Requirements =
Copy each line with the word "Blender" in it.

[START OF Records]

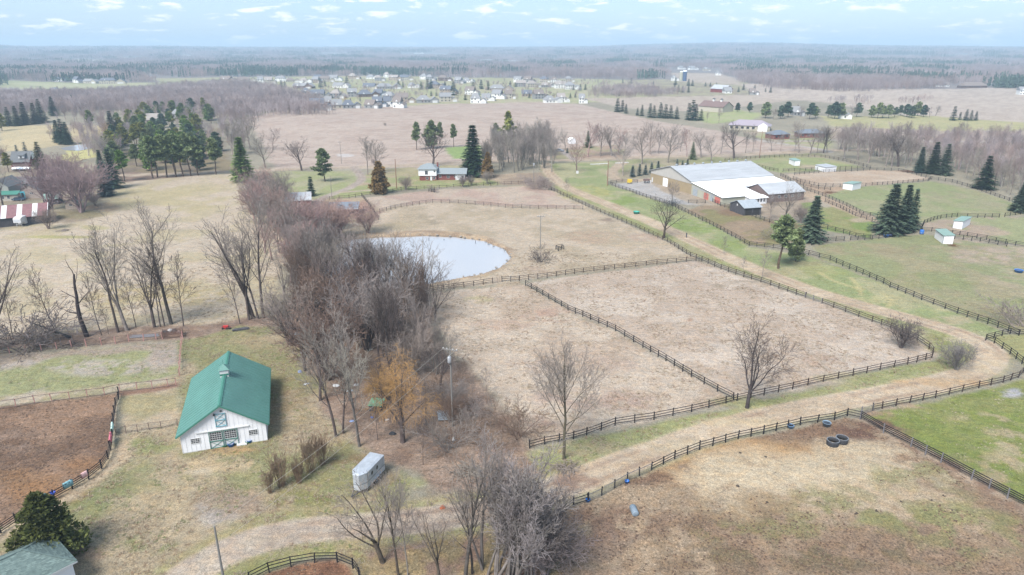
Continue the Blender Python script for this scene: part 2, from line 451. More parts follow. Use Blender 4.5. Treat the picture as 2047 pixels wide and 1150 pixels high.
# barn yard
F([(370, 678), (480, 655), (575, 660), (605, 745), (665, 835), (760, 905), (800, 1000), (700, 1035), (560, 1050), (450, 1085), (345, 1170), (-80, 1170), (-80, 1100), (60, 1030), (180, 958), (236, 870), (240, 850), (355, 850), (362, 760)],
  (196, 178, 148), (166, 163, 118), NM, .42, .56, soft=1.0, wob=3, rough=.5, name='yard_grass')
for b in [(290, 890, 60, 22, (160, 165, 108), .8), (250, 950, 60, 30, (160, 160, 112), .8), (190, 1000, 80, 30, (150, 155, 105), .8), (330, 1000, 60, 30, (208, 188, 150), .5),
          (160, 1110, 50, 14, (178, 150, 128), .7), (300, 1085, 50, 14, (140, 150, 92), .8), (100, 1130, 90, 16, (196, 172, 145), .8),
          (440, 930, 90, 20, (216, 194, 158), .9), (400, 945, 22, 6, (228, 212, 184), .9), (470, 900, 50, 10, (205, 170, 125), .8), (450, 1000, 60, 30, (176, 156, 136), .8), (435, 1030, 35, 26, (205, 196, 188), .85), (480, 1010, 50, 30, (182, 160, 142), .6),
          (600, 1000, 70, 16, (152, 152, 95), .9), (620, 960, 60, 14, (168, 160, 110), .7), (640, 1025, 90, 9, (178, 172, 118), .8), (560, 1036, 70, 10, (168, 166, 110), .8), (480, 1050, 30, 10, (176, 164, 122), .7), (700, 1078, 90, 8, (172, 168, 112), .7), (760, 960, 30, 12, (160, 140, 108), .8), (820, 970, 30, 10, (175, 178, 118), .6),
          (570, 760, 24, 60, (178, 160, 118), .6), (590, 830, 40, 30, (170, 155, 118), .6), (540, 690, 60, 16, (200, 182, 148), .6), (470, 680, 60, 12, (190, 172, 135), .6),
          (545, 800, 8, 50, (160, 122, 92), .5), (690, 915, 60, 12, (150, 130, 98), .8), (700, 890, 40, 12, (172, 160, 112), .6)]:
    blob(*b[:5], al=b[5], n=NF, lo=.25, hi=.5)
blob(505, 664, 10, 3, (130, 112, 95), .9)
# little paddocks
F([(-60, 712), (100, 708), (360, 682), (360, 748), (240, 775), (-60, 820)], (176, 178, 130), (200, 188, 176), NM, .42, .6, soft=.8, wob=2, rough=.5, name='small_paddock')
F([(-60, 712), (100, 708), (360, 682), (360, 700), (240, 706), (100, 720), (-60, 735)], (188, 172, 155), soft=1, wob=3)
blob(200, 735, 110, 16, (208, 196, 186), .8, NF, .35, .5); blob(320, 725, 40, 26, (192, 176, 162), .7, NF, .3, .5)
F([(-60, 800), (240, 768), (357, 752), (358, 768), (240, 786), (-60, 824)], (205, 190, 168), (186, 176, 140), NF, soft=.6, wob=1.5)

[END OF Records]
[START OF Records]

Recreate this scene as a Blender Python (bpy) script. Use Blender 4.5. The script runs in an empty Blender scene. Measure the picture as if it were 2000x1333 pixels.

[END OF Records]

Result of this exercise =
Continue the Blender Python script for this scene: part 2, from line 451. More parts follow. Use Blender 4.5. Treat the picture as 2047 pixels wide and 1150 pixels high.
Recreate this scene as a Blender Python (bpy) script. Use Blender 4.5. The script runs in an empty Blender scene. Measure the picture as if it were 2000x1333 pixels.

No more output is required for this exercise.